Cari Blog Ini

Selasa, 28 Oktober 2014

Tentang BATALNYA WUDHU KARENA KELUAR DARAH

Al Ustadz Abu Ishaq Muslim Al Atsari

Darah yang keluar dari tubuh seseorang, selain kemaluannya tidaklah membatalkan wudhu, sama saja apakah darah itu sedikit ataupun banyak. Demikian pendapat Ibnu ‘Abbas, Ibnu Abi Aufa, Abu Hurairah, Jabir bin Zaid, Ibnul Musayyab, Makhul, Rabi’ah, An-Nashir, Malik, dan Asy-Syafi’i. (Nailul Authar, 1/269-270)
Dan ini pendapat yang rajih menurut penulis. Wallahu ta’ala a’lam bish-shawab.

Dari kalangan ahlul ilmi ada yang membedakan antara darah sedikit dengan yang banyak. Bila keluarnya sedikit tidak membatalkan wudhu namun bila keluarnya banyak akan membatalkan wudhu. Hal ini seperti pendapat Abu Hanifah, Al-Imam Ahmad, dan Ishaq. (Nailul Authar, 1/269)

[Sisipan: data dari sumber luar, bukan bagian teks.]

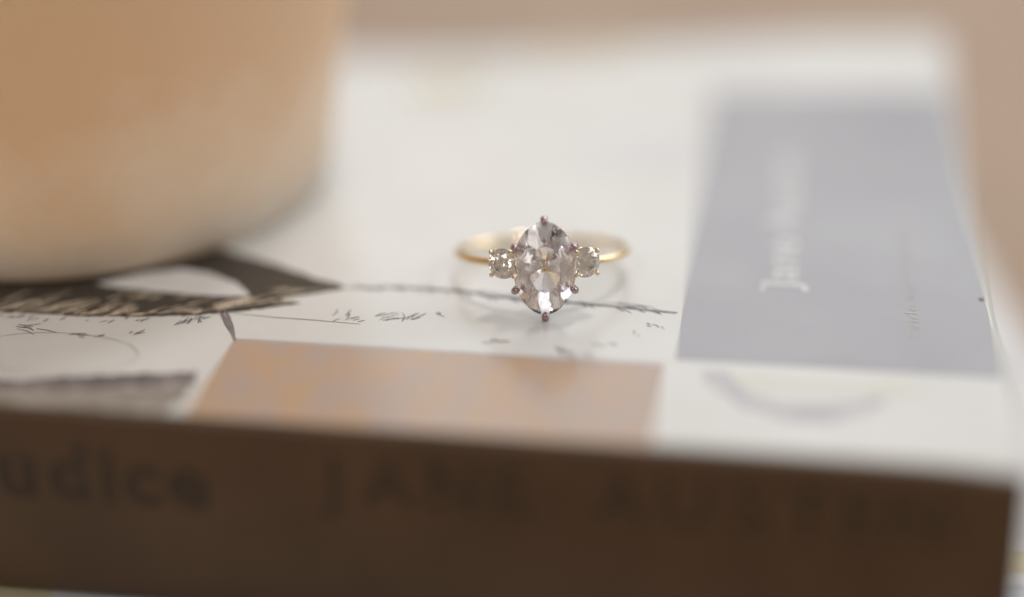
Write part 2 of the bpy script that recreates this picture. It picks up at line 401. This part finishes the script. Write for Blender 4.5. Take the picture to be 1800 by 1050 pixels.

Adapun dalil bahwa darah tidak membatalkan wudhu adalah hadits tentang seorang shahabat Al-Anshari yang tetap mengerjakan shalat walaupun darahnya terus mengalir karena luka akibat tikaman anak panah pada tubuhnya. (HR. Al-Bukhari secara mu‘allaq, dan secara maushul oleh Al-Imam Ahmad, Abu Dawud dan selainnya. Dishahihkan Asy-Syaikh Al-Albani dalam Shahih Sunan Abi Dawud no. 193)

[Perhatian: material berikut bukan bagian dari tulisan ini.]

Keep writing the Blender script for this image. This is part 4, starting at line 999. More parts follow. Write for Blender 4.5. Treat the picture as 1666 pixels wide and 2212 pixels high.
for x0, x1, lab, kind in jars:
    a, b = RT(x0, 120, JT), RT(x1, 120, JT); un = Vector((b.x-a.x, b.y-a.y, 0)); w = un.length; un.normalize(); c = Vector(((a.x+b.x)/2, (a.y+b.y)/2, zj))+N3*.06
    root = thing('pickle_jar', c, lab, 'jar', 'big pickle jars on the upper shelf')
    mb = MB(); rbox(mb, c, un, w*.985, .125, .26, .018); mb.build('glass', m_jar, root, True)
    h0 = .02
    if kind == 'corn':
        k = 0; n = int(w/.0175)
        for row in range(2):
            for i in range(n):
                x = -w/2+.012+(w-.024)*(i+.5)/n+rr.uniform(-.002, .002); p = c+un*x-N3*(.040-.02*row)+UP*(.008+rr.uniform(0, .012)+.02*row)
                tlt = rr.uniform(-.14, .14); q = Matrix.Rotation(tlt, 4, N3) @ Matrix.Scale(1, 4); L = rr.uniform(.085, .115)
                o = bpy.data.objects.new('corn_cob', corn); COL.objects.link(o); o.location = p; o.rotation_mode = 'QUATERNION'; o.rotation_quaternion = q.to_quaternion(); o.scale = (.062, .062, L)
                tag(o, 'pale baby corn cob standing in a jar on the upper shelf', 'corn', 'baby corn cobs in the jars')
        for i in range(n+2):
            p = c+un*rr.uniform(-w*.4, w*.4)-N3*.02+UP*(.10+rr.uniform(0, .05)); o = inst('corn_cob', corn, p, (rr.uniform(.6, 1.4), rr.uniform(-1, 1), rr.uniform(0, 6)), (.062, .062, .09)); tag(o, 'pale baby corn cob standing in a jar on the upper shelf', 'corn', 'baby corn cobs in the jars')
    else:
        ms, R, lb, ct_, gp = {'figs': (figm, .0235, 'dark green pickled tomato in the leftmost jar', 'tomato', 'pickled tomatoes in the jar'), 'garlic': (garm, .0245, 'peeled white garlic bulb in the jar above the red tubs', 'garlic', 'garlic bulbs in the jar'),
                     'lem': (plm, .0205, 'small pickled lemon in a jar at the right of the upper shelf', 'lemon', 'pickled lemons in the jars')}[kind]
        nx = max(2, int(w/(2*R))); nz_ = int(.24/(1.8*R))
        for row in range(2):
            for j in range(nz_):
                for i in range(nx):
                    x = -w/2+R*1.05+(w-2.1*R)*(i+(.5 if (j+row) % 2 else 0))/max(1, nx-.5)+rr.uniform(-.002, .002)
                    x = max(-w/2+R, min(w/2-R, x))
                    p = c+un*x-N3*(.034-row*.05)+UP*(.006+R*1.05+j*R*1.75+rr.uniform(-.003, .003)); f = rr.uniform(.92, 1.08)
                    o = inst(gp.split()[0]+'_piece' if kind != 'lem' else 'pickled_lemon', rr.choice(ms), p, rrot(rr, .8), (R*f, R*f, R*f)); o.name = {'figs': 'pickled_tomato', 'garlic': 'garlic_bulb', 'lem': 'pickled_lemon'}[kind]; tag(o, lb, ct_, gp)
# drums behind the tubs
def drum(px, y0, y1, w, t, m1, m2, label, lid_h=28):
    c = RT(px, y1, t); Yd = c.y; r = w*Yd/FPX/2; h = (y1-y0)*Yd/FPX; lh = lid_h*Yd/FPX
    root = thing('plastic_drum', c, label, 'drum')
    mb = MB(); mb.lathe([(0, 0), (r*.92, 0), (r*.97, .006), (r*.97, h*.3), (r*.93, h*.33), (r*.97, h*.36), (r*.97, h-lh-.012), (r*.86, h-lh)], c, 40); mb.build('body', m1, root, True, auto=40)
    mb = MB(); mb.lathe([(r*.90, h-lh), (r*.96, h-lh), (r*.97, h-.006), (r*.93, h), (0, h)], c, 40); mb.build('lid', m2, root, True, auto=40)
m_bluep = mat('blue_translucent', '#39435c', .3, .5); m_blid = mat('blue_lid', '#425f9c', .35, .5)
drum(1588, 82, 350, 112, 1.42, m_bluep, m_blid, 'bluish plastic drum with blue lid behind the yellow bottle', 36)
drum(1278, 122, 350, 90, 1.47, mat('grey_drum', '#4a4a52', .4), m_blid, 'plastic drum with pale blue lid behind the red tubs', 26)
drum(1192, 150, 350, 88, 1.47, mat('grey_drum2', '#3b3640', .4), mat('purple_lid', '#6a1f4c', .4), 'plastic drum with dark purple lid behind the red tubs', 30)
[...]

Seandainya darah yang banyak itu membatalkan wudhu niscaya shahabat Nabi Shallallahu ‘alaihi wa sallam itu dilarang untuk mengerjakan shalat dan akan disebutkan teguran dari Nabi Shallallahu ‘alaihi wa sallam atas shalat yang ia kerjakan tersebut dan akan diterangkan kepadanya atau siapa yang bersamanya. Karena mengakhirkan penjelasan/penerangan pada saat dibutuhkan penerangannya tidaklah diperbolehkan. Mereka para shahabat radhiallahu ‘anhum sering terjun ke dalam medan pertempuran hingga badan dan pakaian mereka berlumuran darah. Namun tidak dinukilkan dari mereka bahwa mereka berwudhu karenanya dan tidak didengar dari mereka bahwa perkara ini membatalkan wudhu. (Sailul Jarar, 1/262, Tamamul Minnah, hal. 51-52)
Wallahu ta‘ala a‘lam bish-shawab wal ilmu ‘indallah.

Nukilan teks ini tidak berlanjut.